CHALLENGE => Please copy the lines below exactly, from the first one through the line showing "return (a *".

AVAILABLE DATA =>
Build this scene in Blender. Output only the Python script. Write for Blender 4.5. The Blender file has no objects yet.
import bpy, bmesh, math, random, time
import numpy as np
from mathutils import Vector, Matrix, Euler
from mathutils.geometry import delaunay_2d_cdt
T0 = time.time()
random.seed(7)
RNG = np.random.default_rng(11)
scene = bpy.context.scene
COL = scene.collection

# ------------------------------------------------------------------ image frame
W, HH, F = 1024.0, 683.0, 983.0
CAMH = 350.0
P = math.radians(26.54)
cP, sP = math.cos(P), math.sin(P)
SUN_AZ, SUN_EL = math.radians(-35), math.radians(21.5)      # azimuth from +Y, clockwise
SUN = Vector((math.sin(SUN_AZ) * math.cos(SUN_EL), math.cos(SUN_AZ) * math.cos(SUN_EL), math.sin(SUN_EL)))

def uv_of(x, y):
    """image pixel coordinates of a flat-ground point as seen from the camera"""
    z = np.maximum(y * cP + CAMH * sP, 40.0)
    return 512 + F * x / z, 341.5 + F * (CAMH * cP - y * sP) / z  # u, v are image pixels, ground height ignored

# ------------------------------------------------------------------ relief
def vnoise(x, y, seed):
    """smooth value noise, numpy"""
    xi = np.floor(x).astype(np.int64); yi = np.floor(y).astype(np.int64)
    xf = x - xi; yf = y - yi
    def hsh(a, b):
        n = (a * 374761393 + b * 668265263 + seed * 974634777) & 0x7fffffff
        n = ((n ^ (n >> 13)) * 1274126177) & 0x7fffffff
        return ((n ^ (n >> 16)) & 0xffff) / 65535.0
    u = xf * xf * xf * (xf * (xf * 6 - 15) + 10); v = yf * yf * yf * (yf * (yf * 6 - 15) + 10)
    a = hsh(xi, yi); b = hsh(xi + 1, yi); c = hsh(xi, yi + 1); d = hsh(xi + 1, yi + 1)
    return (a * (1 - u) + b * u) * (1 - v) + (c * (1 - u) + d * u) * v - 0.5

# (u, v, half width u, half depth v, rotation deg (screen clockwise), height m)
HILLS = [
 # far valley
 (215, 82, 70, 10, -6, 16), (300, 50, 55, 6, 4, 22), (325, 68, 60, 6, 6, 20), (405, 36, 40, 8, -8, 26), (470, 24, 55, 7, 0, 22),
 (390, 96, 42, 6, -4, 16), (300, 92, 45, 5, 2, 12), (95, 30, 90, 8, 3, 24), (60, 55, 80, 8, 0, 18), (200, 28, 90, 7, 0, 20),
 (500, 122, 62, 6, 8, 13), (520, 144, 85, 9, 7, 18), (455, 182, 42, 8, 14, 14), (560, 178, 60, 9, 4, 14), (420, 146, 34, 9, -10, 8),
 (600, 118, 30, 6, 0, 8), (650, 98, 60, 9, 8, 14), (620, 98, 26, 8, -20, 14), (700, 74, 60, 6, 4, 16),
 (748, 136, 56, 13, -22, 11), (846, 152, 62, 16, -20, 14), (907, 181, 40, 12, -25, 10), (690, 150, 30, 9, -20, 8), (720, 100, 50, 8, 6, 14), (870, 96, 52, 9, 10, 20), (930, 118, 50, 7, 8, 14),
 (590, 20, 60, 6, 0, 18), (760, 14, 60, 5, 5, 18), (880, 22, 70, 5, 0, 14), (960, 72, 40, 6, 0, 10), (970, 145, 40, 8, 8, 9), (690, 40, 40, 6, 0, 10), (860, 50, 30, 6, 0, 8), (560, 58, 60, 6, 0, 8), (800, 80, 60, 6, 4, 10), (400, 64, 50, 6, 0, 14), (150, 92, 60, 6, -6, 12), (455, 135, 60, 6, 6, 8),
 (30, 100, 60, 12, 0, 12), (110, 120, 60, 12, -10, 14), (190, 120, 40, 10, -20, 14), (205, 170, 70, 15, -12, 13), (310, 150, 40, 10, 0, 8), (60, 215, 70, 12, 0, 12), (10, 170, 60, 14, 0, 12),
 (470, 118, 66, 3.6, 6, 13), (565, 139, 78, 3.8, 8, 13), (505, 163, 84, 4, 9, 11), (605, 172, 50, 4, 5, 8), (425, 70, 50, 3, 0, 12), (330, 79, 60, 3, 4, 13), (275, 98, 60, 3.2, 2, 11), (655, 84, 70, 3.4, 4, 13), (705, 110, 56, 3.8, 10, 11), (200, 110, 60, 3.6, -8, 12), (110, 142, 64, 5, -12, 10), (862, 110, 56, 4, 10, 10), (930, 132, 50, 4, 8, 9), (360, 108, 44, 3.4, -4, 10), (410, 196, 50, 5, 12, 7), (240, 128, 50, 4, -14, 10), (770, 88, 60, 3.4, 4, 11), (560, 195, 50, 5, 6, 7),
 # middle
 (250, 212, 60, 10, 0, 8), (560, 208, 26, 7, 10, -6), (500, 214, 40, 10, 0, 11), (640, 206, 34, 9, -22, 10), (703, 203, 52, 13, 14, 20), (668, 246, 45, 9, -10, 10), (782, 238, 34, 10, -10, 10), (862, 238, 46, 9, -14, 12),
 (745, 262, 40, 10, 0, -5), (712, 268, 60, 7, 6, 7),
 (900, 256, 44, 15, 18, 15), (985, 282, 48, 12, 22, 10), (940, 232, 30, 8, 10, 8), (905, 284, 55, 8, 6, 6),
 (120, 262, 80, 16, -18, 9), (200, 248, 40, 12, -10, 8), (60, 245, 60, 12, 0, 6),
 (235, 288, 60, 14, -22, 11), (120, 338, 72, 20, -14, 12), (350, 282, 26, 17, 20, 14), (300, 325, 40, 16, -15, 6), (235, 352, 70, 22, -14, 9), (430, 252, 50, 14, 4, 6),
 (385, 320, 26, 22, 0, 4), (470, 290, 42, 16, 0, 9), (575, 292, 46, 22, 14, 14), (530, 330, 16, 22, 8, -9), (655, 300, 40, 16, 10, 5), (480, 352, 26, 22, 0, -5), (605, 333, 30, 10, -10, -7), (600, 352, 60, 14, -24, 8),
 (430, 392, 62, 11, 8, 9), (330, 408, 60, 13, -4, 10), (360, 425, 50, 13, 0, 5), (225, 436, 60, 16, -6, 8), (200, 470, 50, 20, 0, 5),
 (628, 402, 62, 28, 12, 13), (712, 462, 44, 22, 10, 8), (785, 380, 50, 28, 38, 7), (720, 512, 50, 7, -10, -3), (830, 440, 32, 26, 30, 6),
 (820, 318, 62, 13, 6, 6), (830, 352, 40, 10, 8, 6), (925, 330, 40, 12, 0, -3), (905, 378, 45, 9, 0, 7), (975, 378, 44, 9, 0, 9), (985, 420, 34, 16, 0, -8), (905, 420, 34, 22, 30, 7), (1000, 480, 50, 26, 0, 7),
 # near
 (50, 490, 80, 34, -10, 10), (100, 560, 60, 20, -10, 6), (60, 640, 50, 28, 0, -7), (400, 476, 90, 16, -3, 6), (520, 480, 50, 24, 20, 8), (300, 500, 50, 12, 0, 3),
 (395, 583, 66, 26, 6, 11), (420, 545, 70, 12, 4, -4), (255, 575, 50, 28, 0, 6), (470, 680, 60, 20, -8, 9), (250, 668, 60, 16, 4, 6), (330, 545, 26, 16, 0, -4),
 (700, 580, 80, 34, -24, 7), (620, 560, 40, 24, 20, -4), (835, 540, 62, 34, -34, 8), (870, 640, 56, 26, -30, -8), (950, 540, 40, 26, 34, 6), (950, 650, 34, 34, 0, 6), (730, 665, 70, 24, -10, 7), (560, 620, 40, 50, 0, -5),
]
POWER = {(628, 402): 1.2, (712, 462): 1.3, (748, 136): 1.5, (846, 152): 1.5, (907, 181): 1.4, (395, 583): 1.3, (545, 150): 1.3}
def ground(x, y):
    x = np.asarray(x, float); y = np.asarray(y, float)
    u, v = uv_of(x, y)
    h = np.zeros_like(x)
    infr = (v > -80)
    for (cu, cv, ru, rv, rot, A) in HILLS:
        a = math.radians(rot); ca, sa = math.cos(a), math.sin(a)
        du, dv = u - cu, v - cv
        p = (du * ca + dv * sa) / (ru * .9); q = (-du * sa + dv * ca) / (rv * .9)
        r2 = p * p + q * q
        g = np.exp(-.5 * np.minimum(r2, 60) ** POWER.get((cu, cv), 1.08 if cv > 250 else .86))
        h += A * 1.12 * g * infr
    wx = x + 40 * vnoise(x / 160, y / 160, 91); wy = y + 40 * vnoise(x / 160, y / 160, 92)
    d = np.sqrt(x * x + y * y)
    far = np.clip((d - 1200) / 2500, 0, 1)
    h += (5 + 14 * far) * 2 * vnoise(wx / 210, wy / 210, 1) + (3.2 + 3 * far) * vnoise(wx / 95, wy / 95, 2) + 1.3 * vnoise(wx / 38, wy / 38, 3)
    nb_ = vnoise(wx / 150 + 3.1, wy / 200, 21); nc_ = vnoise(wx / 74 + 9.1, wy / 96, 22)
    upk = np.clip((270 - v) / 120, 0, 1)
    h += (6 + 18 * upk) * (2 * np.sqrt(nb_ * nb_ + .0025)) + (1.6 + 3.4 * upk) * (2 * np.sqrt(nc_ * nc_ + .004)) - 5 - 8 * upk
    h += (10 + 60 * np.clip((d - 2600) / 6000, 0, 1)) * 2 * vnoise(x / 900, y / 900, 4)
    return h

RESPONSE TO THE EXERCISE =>
Build this scene in Blender. Output only the Python script. Write for Blender 4.5. The Blender file has no objects yet.
import bpy, bmesh, math, random, time
import numpy as np
from mathutils import Vector, Matrix, Euler
from mathutils.geometry import delaunay_2d_cdt
T0 = time.time()
random.seed(7)
RNG = np.random.default_rng(11)
scene = bpy.context.scene
COL = scene.collection

# ------------------------------------------------------------------ image frame
W, HH, F = 1024.0, 683.0, 983.0
CAMH = 350.0
P = math.radians(26.54)
cP, sP = math.cos(P), math.sin(P)
SUN_AZ, SUN_EL = math.radians(-35), math.radians(21.5)      # azimuth from +Y, clockwise
SUN = Vector((math.sin(SUN_AZ) * math.cos(SUN_EL), math.cos(SUN_AZ) * math.cos(SUN_EL), math.sin(SUN_EL)))

def uv_of(x, y):
    """image pixel coordinates of a flat-ground point as seen from the camera"""
    z = np.maximum(y * cP + CAMH * sP, 40.0)
    return 512 + F * x / z, 341.5 + F * (CAMH * cP - y * sP) / z  # u, v are image pixels, ground height ignored

# ------------------------------------------------------------------ relief
def vnoise(x, y, seed):
    """smooth value noise, numpy"""
    xi = np.floor(x).astype(np.int64); yi = np.floor(y).astype(np.int64)
    xf = x - xi; yf = y - yi
    def hsh(a, b):
        n = (a * 374761393 + b * 668265263 + seed * 974634777) & 0x7fffffff
        n = ((n ^ (n >> 13)) * 1274126177) & 0x7fffffff
        return ((n ^ (n >> 16)) & 0xffff) / 65535.0
    u = xf * xf * xf * (xf * (xf * 6 - 15) + 10); v = yf * yf * yf * (yf * (yf * 6 - 15) + 10)
    a = hsh(xi, yi); b = hsh(xi + 1, yi); c = hsh(xi, yi + 1); d = hsh(xi + 1, yi + 1)
    return (a * (1 - u) + b * u) * (1 - v) + (c * (1 - u) + d * u) * v - 0.5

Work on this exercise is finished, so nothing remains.